## START MATERIAL

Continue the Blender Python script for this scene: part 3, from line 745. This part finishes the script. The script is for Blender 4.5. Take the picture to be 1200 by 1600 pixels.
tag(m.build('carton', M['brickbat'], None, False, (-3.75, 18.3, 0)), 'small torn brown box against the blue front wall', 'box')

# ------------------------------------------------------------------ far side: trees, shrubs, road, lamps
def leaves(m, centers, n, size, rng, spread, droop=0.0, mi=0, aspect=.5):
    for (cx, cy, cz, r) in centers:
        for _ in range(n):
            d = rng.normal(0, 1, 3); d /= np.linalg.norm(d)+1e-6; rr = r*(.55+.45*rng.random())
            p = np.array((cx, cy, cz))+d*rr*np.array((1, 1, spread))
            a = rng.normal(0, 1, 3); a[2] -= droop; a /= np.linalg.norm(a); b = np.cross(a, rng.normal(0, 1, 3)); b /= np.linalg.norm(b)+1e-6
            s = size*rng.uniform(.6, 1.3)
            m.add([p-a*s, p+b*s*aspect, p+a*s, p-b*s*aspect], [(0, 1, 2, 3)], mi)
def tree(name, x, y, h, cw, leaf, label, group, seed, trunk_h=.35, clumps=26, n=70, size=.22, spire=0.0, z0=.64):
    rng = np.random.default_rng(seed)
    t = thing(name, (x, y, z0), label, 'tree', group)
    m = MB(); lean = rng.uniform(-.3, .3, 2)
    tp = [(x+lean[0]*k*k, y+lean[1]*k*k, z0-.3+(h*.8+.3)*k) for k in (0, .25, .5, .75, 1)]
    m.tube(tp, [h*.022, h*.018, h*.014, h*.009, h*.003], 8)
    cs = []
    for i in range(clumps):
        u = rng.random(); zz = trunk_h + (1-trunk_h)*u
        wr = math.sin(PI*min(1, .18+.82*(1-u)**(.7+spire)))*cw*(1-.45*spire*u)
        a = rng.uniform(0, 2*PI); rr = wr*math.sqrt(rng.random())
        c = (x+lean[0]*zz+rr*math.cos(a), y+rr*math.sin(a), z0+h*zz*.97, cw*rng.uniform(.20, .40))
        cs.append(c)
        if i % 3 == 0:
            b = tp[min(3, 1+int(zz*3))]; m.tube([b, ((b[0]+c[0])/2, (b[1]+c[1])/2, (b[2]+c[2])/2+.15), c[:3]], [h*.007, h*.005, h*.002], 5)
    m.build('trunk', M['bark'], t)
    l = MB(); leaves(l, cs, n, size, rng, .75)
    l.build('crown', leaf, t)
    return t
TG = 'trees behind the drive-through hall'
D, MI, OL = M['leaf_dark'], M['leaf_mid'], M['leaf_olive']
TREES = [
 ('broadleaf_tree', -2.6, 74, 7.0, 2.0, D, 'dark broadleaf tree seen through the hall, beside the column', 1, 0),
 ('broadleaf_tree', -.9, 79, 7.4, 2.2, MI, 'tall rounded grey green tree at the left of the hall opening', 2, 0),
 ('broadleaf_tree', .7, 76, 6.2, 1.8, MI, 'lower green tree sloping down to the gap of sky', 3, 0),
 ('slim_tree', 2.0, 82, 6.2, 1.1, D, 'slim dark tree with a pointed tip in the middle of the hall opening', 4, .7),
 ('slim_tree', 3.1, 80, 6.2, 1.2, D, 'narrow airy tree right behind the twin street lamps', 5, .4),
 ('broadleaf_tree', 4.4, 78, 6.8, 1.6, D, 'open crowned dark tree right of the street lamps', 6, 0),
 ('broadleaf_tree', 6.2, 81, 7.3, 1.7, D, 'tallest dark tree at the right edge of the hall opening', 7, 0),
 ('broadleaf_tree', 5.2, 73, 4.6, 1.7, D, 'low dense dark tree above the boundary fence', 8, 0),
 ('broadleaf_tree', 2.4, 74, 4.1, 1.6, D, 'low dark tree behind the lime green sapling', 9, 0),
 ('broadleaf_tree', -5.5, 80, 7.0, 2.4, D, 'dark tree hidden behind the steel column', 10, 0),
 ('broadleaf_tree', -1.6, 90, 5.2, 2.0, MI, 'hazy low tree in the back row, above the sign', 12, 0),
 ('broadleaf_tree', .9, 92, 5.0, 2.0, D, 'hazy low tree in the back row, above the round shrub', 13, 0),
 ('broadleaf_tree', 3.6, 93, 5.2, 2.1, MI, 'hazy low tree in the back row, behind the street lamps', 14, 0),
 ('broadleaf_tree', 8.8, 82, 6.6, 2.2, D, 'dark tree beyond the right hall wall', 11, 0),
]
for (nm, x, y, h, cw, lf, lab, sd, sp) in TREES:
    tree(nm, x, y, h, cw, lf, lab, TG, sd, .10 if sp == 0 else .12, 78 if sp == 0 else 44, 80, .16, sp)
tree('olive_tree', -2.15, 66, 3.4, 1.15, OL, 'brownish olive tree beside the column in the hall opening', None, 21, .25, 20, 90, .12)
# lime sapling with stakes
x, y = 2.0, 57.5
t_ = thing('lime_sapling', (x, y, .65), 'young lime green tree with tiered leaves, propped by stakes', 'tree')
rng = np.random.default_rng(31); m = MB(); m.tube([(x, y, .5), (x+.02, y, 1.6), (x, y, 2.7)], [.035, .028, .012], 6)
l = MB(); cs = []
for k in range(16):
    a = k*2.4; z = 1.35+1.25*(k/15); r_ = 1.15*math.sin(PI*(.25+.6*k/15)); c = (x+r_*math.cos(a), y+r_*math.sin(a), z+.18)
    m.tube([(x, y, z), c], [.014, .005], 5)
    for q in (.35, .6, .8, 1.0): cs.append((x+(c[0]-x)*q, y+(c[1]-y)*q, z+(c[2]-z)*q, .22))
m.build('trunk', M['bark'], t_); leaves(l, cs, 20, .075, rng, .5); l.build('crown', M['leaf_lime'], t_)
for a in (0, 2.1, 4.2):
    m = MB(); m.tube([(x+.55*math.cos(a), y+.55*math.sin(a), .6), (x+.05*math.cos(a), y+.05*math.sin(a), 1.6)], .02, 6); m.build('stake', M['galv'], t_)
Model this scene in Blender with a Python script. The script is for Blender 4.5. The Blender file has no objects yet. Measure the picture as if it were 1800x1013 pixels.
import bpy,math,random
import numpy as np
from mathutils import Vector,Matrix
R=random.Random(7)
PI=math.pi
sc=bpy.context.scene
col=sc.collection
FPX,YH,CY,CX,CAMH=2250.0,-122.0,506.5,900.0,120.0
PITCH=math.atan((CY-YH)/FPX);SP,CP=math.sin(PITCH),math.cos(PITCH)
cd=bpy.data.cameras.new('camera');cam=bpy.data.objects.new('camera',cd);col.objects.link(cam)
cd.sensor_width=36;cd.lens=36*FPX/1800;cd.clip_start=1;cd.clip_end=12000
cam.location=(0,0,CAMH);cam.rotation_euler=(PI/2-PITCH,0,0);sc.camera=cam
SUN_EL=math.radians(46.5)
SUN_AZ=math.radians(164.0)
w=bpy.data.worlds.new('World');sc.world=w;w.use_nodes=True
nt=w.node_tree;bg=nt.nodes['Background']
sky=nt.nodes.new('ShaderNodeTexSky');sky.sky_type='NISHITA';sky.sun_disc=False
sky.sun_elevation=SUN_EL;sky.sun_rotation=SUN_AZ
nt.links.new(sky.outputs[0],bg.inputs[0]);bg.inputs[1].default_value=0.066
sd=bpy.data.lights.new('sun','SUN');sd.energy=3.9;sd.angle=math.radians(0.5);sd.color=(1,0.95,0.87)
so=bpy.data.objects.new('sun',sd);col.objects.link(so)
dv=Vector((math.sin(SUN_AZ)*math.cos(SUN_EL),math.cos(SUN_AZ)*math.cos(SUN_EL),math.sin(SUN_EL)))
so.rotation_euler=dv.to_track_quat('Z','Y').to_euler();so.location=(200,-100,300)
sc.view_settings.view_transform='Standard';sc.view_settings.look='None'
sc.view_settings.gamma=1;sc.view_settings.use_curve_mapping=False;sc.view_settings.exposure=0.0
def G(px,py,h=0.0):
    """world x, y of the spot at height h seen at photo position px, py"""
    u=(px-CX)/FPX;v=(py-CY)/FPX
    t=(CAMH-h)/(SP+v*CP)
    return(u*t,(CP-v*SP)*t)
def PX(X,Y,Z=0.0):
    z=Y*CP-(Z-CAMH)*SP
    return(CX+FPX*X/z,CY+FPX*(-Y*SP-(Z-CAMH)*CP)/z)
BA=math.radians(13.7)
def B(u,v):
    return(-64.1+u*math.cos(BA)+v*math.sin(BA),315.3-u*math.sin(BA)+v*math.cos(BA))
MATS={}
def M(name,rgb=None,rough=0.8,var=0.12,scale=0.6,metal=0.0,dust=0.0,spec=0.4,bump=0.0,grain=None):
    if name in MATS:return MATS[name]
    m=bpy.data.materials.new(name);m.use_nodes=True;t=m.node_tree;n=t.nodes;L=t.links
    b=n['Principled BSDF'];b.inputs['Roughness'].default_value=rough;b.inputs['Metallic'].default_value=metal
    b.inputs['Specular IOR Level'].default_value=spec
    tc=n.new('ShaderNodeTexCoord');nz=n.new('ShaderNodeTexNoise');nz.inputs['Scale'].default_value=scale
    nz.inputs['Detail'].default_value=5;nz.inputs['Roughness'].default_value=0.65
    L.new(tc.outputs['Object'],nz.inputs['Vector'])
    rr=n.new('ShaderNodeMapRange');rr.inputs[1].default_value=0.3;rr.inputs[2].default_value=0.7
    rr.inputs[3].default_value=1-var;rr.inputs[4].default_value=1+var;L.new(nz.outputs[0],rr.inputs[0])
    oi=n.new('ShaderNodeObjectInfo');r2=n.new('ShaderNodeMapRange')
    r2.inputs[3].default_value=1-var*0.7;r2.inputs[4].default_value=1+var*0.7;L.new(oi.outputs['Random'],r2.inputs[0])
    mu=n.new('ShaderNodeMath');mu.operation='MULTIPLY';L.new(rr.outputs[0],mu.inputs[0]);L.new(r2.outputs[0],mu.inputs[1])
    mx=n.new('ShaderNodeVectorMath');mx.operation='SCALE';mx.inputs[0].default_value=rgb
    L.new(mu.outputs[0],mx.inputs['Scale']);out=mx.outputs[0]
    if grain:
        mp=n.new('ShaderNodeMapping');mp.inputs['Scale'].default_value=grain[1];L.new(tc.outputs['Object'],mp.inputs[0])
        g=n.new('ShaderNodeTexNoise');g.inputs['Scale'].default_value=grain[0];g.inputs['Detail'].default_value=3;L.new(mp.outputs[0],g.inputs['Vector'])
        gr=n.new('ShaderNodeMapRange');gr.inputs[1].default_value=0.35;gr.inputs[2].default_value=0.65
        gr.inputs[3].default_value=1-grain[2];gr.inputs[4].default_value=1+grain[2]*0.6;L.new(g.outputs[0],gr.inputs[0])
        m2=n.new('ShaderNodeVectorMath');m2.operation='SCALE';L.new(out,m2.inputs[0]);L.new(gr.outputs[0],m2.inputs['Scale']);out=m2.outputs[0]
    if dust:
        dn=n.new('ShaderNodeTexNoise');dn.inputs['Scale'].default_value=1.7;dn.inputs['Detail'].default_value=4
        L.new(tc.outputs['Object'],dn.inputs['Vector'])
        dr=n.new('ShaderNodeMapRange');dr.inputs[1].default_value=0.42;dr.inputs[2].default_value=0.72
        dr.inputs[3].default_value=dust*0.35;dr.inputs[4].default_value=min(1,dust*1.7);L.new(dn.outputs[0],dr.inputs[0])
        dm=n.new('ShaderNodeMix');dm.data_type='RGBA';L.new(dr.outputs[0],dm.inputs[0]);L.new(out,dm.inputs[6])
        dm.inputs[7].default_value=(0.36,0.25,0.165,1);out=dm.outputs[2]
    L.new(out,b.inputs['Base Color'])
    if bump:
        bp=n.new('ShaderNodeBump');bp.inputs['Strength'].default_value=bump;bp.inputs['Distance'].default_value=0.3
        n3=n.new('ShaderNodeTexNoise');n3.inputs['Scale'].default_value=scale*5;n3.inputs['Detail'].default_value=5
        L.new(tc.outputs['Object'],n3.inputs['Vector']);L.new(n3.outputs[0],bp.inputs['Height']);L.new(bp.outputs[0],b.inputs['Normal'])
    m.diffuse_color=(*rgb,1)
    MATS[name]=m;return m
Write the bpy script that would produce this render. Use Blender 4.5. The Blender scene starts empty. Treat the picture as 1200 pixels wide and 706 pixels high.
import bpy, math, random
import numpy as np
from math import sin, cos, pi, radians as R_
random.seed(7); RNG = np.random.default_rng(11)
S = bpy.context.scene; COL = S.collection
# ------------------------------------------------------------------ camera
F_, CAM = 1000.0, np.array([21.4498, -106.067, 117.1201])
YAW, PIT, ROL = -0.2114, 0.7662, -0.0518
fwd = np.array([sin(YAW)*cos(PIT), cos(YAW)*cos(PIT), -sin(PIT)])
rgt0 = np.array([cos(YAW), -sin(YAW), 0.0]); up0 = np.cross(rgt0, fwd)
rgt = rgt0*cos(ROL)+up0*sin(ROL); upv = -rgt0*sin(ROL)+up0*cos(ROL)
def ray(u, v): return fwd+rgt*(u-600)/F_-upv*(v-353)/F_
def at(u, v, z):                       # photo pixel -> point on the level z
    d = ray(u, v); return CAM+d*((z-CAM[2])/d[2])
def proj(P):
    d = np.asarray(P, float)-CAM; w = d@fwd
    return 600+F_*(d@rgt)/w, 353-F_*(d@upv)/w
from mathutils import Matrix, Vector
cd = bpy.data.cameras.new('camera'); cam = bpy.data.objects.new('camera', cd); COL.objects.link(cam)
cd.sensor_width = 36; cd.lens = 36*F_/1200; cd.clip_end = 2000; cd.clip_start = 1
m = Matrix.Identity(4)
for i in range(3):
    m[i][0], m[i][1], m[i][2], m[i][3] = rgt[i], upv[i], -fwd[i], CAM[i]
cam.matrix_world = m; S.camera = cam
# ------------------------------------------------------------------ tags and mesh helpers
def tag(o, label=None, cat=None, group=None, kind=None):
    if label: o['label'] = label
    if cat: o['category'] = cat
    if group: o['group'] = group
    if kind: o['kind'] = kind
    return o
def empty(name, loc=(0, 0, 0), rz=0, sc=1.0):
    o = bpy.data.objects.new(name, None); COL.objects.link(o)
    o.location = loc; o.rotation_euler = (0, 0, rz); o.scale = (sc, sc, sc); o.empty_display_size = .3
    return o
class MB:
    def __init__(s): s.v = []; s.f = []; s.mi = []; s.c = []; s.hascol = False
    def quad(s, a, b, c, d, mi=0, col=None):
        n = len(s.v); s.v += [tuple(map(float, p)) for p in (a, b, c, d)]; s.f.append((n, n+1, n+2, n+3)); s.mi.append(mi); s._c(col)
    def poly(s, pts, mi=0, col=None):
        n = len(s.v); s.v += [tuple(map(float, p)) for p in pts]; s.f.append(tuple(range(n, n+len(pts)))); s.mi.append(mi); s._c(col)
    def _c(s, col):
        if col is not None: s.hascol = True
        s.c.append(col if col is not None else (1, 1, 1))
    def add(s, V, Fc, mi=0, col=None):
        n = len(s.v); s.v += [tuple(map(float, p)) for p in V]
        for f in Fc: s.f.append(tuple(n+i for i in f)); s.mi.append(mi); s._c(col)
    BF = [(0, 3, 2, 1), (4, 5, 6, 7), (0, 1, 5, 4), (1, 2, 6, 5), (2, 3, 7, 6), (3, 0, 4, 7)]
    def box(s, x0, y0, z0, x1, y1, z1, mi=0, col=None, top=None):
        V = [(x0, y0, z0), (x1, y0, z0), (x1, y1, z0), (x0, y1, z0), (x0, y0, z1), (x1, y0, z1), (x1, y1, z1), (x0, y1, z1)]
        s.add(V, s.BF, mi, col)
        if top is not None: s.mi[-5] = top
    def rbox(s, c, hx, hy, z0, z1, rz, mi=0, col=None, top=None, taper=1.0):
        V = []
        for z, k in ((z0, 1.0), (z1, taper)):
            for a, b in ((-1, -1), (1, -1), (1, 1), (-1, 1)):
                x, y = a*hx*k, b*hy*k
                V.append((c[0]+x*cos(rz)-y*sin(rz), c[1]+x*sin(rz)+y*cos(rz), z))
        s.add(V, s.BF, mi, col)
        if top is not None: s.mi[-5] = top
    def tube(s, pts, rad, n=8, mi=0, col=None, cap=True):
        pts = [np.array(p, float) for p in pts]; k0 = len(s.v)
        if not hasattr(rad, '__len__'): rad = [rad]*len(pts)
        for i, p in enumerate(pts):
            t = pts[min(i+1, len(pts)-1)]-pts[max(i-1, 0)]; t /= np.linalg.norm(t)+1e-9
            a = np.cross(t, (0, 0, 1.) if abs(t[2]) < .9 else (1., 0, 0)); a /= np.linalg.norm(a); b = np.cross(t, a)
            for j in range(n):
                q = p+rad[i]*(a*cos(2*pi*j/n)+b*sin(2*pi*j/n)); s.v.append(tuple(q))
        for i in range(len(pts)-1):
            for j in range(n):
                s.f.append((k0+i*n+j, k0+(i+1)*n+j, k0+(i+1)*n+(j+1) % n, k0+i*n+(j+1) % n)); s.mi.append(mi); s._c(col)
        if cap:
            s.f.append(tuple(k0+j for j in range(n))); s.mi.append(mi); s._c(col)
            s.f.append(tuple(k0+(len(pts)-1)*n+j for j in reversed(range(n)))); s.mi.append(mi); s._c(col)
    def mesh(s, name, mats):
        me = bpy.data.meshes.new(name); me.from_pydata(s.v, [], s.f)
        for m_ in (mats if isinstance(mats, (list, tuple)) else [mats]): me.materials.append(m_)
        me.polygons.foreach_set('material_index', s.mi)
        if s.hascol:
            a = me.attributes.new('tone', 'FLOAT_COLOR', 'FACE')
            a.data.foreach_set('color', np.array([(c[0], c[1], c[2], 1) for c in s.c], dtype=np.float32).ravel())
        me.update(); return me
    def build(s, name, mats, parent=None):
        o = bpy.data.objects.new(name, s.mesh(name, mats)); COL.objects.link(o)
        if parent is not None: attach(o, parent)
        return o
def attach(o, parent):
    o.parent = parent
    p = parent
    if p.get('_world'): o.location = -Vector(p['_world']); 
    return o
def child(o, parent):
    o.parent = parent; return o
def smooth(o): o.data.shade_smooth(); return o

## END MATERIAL

• _EXERCISE INSTRUCTIONS_
Stopping at the line containing "front wall', 'box')", please repeat exactly every line from the very start of the entries, that line included, and nothing more.

• _THE RESULT_
Continue the Blender Python script for this scene: part 3, from line 745. This part finishes the script. The script is for Blender 4.5. Take the picture to be 1200 by 1600 pixels.
tag(m.build('carton', M['brickbat'], None, False, (-3.75, 18.3, 0)), 'small torn brown box against the blue front wall', 'box')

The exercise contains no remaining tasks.